### YOUR GOAL
Repeat the line that contains "sh), 'shade', sh)", the line that contains "sh), 'valance', sh)", and all lines between them, exactly and with no other lines.
— BEGIN —
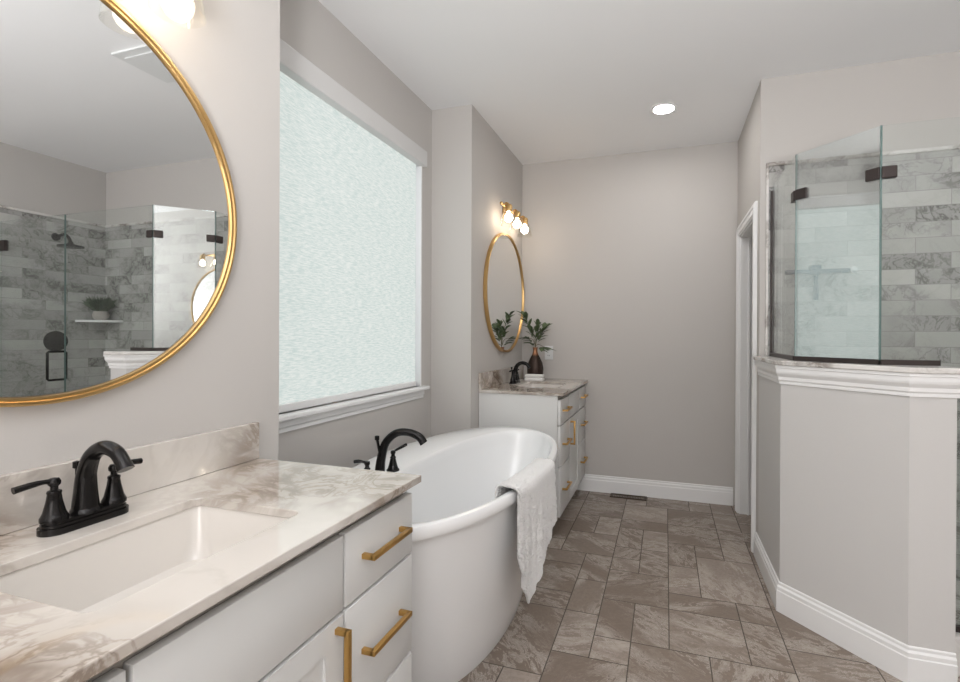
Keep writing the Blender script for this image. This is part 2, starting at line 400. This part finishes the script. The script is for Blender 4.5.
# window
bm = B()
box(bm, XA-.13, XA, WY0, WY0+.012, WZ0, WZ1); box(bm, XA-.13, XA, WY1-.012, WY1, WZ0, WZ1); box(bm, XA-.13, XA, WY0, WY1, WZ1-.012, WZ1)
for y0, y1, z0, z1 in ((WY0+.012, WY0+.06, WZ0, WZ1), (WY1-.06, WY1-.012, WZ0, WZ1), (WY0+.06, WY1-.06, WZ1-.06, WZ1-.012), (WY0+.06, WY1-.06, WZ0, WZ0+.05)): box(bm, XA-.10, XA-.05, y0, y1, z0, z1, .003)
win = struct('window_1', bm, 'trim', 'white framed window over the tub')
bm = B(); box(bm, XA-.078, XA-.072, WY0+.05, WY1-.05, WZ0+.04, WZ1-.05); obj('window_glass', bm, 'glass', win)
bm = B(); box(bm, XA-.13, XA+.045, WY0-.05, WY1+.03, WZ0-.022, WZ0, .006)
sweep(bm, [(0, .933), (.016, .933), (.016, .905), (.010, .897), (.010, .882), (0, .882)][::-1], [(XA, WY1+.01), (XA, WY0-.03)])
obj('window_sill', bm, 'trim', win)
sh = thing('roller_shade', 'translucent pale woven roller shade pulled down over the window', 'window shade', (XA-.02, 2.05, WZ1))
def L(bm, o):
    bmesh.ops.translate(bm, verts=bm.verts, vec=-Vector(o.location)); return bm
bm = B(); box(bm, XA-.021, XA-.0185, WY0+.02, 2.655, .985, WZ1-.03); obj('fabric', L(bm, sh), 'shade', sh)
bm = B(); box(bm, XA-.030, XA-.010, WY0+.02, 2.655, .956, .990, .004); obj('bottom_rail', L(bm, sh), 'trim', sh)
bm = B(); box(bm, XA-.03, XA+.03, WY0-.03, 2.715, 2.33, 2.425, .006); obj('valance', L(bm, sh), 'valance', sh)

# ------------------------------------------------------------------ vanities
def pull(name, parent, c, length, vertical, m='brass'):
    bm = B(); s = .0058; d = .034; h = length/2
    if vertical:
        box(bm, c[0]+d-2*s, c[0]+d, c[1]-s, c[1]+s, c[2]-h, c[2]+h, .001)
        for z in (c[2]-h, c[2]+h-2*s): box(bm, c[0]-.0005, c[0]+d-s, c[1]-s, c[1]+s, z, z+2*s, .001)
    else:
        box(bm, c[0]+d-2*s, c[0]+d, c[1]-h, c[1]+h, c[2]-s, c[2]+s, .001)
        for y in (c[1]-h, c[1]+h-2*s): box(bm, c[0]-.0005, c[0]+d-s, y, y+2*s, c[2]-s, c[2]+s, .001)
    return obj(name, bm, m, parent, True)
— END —
### RESULT OF THE EXERCISE
bm = B(); box(bm, XA-.021, XA-.0185, WY0+.02, 2.655, .985, WZ1-.03); obj('fabric', L(bm, sh), 'shade', sh)
bm = B(); box(bm, XA-.030, XA-.010, WY0+.02, 2.655, .956, .990, .004); obj('bottom_rail', L(bm, sh), 'trim', sh)
bm = B(); box(bm, XA-.03, XA+.03, WY0-.03, 2.715, 2.33, 2.425, .006); obj('valance', L(bm, sh), 'valance', sh)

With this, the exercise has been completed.